Keep in mind that you must serve the Notice of Intent 10 days before filing a mechanics lien. This is to give property owners a chance to settle the payment dispute before a mechanics lien is recorded.

It is also important to note that serving a Notice of Intent to Lien in Colorado will not extend the deadline for filing a mechanics lien. Technically, you should serve your Notice of Intent to Lien no later than 10 days prior to the mechanics lien deadline.

Best practices for serving a Colorado Notice of Intent

1. Serve a Colorado Notice of Intent to Lien way before the deadline

You should serve your Notice of Intent to Lien early or way before the deadline for filing a mechanics lien. Remember that the Notice of Intent is a mandatory notice in Colorado, and serving it late can cost you your lien rights over your project. Also keep in mind that a notarized copy of your mechanics lien form must be attached to your Notice of Intent.
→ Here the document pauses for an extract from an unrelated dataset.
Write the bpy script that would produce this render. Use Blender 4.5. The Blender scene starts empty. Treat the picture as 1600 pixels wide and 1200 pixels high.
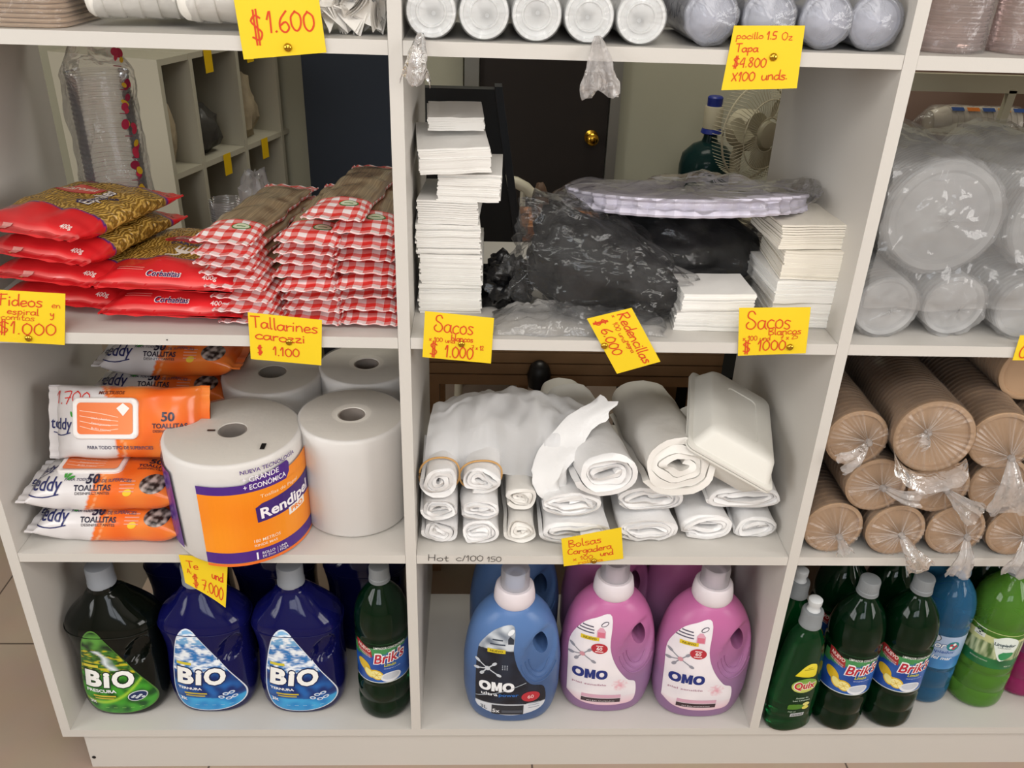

2. Specify your intention to record a mechanics lien

The Notice of Intent should clearly communicate your intention to record a mechanics lien if you do not receive your due payment. Think of it as a demand letter and ultimatum that you give to the property owner. If your intent isn’t clear, the property owner might end up ignoring your notice, even if it comes with a completed mechanics lien form.

3. Record a Colorado mechanics lien if payment is still not settled

If a payment dispute does not get settled even after serving a Notice of Intent on the property owner, you should go on and record a Colorado mechanics lien. Filing a mechanics lien against a property can be the final warning that will urge the property owner to settle the debt and clear their property of any payment claim.